The criminal justice system in 1790 was taken from the Muslim Qazis, Muftis and Maulvis and handed over to the Company’s English officials. The Muslim Law officers advise the courts. Subsequently, the Regulation of 1773 authorized the Calcutta Supreme Court to enroll English, Irish and Scottish advocates in law.

In 1793 Cornwallis created a regular profession by authorizing the Sadar Diwani Adalat to enroll pleaders or lawyers for all Company’s courts. It could be both Muslims and Hinds. The War of Mutiny also called the war of independence, 1857 changed the fate of India as the Bill of 1858 handed the entire possession of government of the Company of all the territories to the Crown. In 1833, the Privy Council was established. High Courts were established in 1861 in the presidency towns Calcutta, Madras and Bombay. Early Law reporting as a private enterprise was introduced for the evolution of the doctrine of precedent. Authentic law reporting began alongside the Indian Law Reports Act, 1875. Thus, Early Law reporting and Authentic Law reporting served as the two indispensable necessities for implementation of the doctrine of precedent. It also proved successful in drawing the hierarchy of courts and the emergence of authentic law reporting was positively executed in 1875.

In 1937, a Federal Court for India was established.

The Supreme Court of India was established on the same set of principles.
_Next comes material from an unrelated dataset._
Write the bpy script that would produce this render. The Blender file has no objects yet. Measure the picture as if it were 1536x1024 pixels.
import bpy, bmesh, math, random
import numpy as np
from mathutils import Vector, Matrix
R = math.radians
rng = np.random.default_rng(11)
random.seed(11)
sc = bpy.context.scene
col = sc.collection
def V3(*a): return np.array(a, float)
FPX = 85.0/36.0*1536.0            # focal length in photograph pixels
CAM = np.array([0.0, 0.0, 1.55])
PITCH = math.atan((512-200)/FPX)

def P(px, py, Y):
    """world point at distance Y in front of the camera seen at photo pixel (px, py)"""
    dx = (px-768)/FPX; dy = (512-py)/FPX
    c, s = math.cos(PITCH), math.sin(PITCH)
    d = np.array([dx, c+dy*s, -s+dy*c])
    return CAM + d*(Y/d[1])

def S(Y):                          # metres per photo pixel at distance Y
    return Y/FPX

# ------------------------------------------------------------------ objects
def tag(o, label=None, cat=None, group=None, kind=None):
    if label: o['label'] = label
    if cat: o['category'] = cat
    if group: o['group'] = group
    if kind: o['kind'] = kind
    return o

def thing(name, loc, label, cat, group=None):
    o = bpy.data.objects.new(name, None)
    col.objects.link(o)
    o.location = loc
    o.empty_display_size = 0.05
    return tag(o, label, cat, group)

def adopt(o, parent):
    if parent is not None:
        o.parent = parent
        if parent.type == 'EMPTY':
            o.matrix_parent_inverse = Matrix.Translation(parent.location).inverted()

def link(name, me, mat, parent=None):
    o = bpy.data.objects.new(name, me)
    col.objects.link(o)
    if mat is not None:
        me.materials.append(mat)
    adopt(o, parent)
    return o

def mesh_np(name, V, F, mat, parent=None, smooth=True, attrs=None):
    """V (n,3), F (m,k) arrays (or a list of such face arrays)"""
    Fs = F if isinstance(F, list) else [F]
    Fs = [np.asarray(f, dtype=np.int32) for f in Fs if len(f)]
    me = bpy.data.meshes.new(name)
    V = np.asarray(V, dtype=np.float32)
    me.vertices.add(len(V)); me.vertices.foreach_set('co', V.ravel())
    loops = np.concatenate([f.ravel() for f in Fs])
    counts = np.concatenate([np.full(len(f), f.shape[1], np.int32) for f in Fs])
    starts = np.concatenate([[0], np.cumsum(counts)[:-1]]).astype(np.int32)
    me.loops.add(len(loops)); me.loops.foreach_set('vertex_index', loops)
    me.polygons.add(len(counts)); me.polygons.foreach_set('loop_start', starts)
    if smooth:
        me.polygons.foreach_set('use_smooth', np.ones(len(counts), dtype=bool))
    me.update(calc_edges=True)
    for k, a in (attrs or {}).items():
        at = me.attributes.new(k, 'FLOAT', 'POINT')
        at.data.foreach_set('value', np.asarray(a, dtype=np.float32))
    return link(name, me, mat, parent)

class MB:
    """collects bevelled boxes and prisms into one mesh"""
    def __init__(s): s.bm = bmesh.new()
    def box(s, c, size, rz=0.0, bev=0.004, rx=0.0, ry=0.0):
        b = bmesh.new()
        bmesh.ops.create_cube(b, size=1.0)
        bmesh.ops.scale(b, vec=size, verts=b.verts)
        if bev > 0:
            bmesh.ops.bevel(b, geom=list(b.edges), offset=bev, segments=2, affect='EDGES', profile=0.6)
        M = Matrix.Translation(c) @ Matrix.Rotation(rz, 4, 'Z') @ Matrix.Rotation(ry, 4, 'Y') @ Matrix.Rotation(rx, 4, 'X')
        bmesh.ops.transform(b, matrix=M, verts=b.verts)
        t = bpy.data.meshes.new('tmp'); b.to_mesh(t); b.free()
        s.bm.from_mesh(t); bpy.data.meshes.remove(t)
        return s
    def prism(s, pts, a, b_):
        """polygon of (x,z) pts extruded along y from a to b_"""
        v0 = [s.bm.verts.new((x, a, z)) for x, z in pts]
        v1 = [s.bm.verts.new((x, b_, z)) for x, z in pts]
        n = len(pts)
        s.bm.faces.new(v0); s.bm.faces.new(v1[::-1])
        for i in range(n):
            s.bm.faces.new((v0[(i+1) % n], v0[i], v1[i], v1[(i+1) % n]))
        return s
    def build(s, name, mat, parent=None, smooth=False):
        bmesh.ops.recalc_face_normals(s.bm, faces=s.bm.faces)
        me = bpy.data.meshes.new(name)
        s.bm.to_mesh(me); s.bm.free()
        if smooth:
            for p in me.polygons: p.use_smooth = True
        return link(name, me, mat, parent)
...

An appeal from the federal court laid to the privy council which served as the ultimate court of request. But the system could not prevail for much time with the independence of India. The independence of India also made inescapable changes to the structure of the judiciary. The replacement of the Privy Council with the Supreme Court to serve as the ultimate court in India being the hugest of all changes. The Indian Legal System now, consists of various level of courts and one Supreme Court. The Supreme Court serving as the ultimate court of request.